Polycentric Approach- Economic Challenge

Using the approach will also help in addressing some of the economic challenges. Through the approach, the hiring of locals or the nationals of the host country becomes at least less expensive (Collings and Scullion, 2006). Also, the hiring of individuals within the local market is likely to ensure that there is better government support hence the reduction in costs that are to be incurred in case no local is hired. For some countries, incentives are given to the companies that hire locals.


Cascio, W.F., 1986. Managing human resources. New York, NY: McGraw-Hill.

Collings, D.G. and Scullion, H.U.G.H., 2006. Approaches to international staffing (pp. 17-38).
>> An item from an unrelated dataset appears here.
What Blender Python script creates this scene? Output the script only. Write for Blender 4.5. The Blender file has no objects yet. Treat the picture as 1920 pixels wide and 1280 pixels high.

London: Routledge.

Collings, D.G., Scullion, H. and Morley, M.J., 2007. Changing patterns of global staffing in the multinational enterprise: Challenges to the conventional expatriate assignment and emerging alternatives. Journal of World Business, 42(2), pp.198-213.

Dörrenbächer, C. and Geppert, M., 2010. Subsidiary staffing and initiative-taking in multinational corporations: A socio-political perspective. Personnel Review, 39(5), pp.600-621.

Mayrhofer, W. and Brewster, C., 1996. In praise of ethnocentricity: Expatriate policies in European multinationals. Thunderbird International Business Review, 38(6), pp.749-778.

Noe, R.A., Hollenbeck, J.R., Gerhart, B. and Wright, P.M., 2006. Human resource management: Gaining a competitive advantage.

Schuler, R.S., Tarique, I. and Jackson, S.E., 2004. Managing human resources in cross-border alliances. In Advances in mergers and acquisitions (pp. 103-129). Emerald Group Publishing Limited.

Sebastian Reiche, B., 2007. The effect of international staffing practices on subsidiary staff retention in multinational corporations. The International Journal of Human Resource Management, 18(4), pp.523-536.